Başka milletler milli marşlarının üzerine titrer, onu tebcil ve takdis ederlerken, bizim bu derece kayıtsızlık göstermemiz, bu derece kendimizden geçmemiz, neden mi ileri geliyor? Milli ve içtimai terbiyemiz eksik de ondan. İtiraf edelim ki, bu tarafımız cidden eksik ve zayıftır. (Madde) denilen melun ve menfur nesne her şeyimize hâkim olduğu için mânevi değerlere, mukaddesatımıza önem vermiyor; başta aile terbiyesi olmak üzere milli ve içtimai terbiye meselesini ihmal ediyoruz. En başta gelmesi icap eden bu işler, maalesef, ikinci, üçüncü derecede bir iş sayılıyor. Bunun içindir ki ecdadımızın mâruf heybetini bütün cihana göstererek; ebediyen bizim olan bu mübarek ve bağımsız toprakları sarsa sarsa geçen askerlerimize; huduttan hududa, zaferden zafere koşan milyonlarca Türk şehidinin temiz ve asil kanlarıyla boyanan şanlı sancağımıza; bizim bağımsızlığımızı terennüm eden İstiklal Marşı'mıza; layık oldukları büyük alâka ve hürmeti gösteremiyoruz.

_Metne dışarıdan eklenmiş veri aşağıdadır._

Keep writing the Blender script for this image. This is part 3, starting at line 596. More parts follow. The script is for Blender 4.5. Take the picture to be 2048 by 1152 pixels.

Halbuki Milliyetçiliğin, yurt severliğin, bir kelimeyle insanlığın ilk şartı; bu aziz ve kutlu varlıklara derin bir saygı göstermek, bu aziz ve kutlu varlıkları sonsuz bir aşk ve ihtirasla sevmek, bu aziz ve kutlu varlıkları can ve gönülden selâmlamaktır. Yoksa, öyle kuru kuru, yarım ağızla: "Ben vatanımı seviyorum, ben bayrağım için canımı feda ederim, ben İstiklâl Marşı'nın kavram ve anlamını çok iyi bilirim. ilâh...” demek yetişmez. Herkes bilir ki, fiil ve hareket halinde kendini göstermeyen bir bilginin hiç bir mâna ve değeri yoktur. Bilen, mutlaka yapar. işte o kadar... Bundan ötesi, boş laftır. Boş lafa ise, ezelden karnımız toktur...
İstiklâl Savaşı'mızın eşsiz destanı, kuvvayi milliye ruhumuzun tâ kendisi olan milli marşımıza hürmet etmeyi ve ettirmeyi - bir Tanrı buyruğu gibi - boynumuza borç bilelim!.. Unutmayalım ki, bu havayı bize dinletebilmek için: Çanakkale’de, buzlu Kafkas dağlarında, bir cehennemden farkı olmayan Arabistan çöllerinde ve nihayet İnönü, Eskişehir, Afyon, Sakarya, Dumlupınar sırtlarında yüz binlerce Türk seve seve kanlarını akıttılar... O mübârek ve muazzez şehitlerin, bu vatanın ebedi bekçisi olan o kutsal varlıkların çocukları olduğumuzu hatırlayarak, onlara lâyık, kahraman ve kadirşinas birer insan olmaya çalışalım... Onlar inandılar, savaştılar, öldüler.. Bize düşen vazife, bıraktıkları mukaddes emanetin ebedi birer bekçisi olmak, bunu ispat için de her İstiklal Marşı çalındığı veya söylendiği zaman onların aziz ruhlarını şâd edecek şekilde davranmaktır.